Olha, o jeito vai ser escapar pra um churrasco em algum lugar com sol. O problema é chegar lá pela estrada que anda cheia daqueles comedores de batata malucos que se divertem em jogar carros esportivos na água.
Allan,
Estou tomando a liberdade de enviar um comentário padrão para todos os blogs que eu amo de paixão. O motivo é que resolvi encerrar o meu blog por motivos pessoais. Não tenho mais condições de participar da blogosfera do jeito que eu gosto, mas não vou ficar para todo sempre distante. Por favor, leia o meu último post que explica a minha razão.
Beijocas
Yvonne
Bello mio, posso fazer inveja? a temperatura em Paris esta pra la de agradavel, o sol esta lindo, tudo esta claro, flores de todas as cores por todas partes, as pessoas tiraram a carranca infeliz e colocaram a fantasia de verao, alegria e sandalias de dedo. Eu como eles estou feliz.
Um grande abraço
Allan, tô levando um dos seus guarda-chuva por estar chovendo demais por aqui, rs.

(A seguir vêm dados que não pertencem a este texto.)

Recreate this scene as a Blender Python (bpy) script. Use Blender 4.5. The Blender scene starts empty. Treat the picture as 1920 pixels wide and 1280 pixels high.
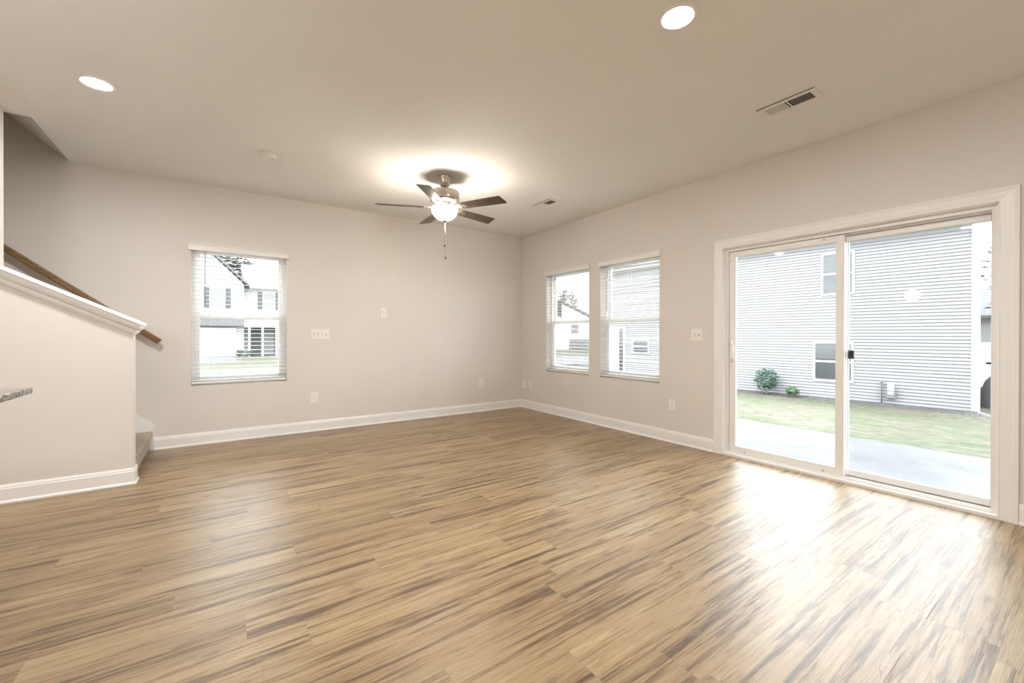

Nao se assuste, para estes lados o sol nao chega nao. Ele prefere ficar no Brasil.
Boa semana
Ciao Allan , era da un pó che non facevo un giro da te , ottimi i tuoi ultimi post...Sei que o clima piacentino é um pesadelo , por isso tbm agradeço por ter nascido na minha valle! Abraços
Eu sou da teoria que guarda-chuva e canetas Bic não são propriedades individuais. São pra ser usados e largados até outro qualquer pegar e usar e largar e assim por diante...entende? Uma corrente. Infelizmente eu devo ser o primeiro elo dessa corrente, porque só me vejo comprando uns e outras e nunca acho quando procuro.
Talvez devesse mudar minha teoria mas é que eu me apeguei a ela :)
Temperaturas saarianas foi ótimo...E o teoria de Maray aí acima tb eu adorei, a de que guarda-chuvas e canetas bic não deveriam ser propriedades privadas.
Abraços
Oi Allan,
Eu detesto chuva e o friozinho que ela traz. Apesar disso eu entendo que ela é necessária a nossa sobrevivência.
Quanto aos camelôs ... Em São Paulo í igualzinho.
Elvira
Indico um textinho meu sobre o tema para vc, Allan: http://incautosdoontem.blogspot.com/2008/03/as-guas-de-maro-e-o-camel.html
Espero q sirva para diverti-lo. Abraços.
Lembro-me que quando estive em Piacenza para um trabalho sobre clima houve uma explicação para isso, mas alguns colegas saíram dizendo que lá era o circolo do inferno.
Abraços meus
Só me divirto! Aqui em Nettuno e em Roma, a mesma coisa sobre os camelôs. E Maray, não se desfaz da sua teoria, ela é corretíssima!!!
Aliás, tenho uma amiga que tem uma mania estranha: roubar guarda-chuva... Olha aí!
Claro que ela não considera roubo! Ela considera uma troca, deixa o dela e pega o do outro!